In the 'leaping away' of the Present, one also forgets increasingly. The fact that curiosity always holds by what is coming next, and has forgotten what has gone before, is not a result that ensues only
from curiosity, but is the ontological condition for curiosity itself.


curiosity as walking
Alfred Kazin, from A Walker in the City, "Summer: The Way to Highland Park":
There was a new public library I liked to walk out to right after supper, when the streets were still full of light. . . .

Everything about that library was good, for it was usually empty and cool behind its awnings, and the shelves were packed with books that not many people ever seemed to take away.

But even better was the long walk out to Brownsville to reach it. . . .

I had made a discovery; I has stumbled on a connection between myself and the shape and color of time in the streets of New York. . . . There was one brownstone on Macdougal Street I would stop and brood over for long periods every evening I went to the library for fresh books . . . .

I had made a discovery: walking could take me back into the America of the nineteenth century. . . .

For each new book I took away, there seemed to be ten more of which I was depriving myself.



walking as dance
Edwin Denby:
Sometimes a crowd is thick and sometimes it's thin, and it keeps changing. And as it changes, you can feel it as a . . . how shall I say? . . . dance.

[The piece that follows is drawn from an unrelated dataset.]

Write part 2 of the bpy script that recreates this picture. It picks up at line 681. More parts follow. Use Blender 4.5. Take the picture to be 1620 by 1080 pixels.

It isn't even an arranged dance of course. It's an improvised dance. They don't even know their relations to one another.



dance as falling
on Martha Graham:

Martha's style was infused with strong, precise movement and energy charged abdominal contractions as well as controlled falling and rising.


Merce Cunningham:
"Winterbranch" for example . . . was comprised physically of falls, of people falling on the ground, getting up and then walking off and then other people coming in and doing falls.

The falls are very physically complicated and have to be taught, it isn't just you drop to the ground, because as in dancing it involves how long it takes you.


walking as falling
Brian Massumi:
I like the notion of 'walking as controlled falling'.

It's something of a proverb, and Laurie Anderson
[i.e., "Walking and Falling," on Big Science], among others, has used it. It conveys the sense that freedom, or the ability to move forward and to transit through life, isn't necessarily about escaping from constraints.

There are always constraints. When we walk, we're dealing with the constraint of gravity. There's also the constraint of balance, and a need for equilibrium. But, at the same time, to walk you need to throw off the equilibrium, you have to let yourself go into a fall, then you cut it off and regain the balance.

You move forward by playing with the constraints, not avoiding them. There’s an openness of movement, even though there’s no escaping constraint.


The last quote above picks up on research that we abandoned, according to our notes, almost exactly 3.5 years ago but back then commenced after we nearly fell down a spiral staircase.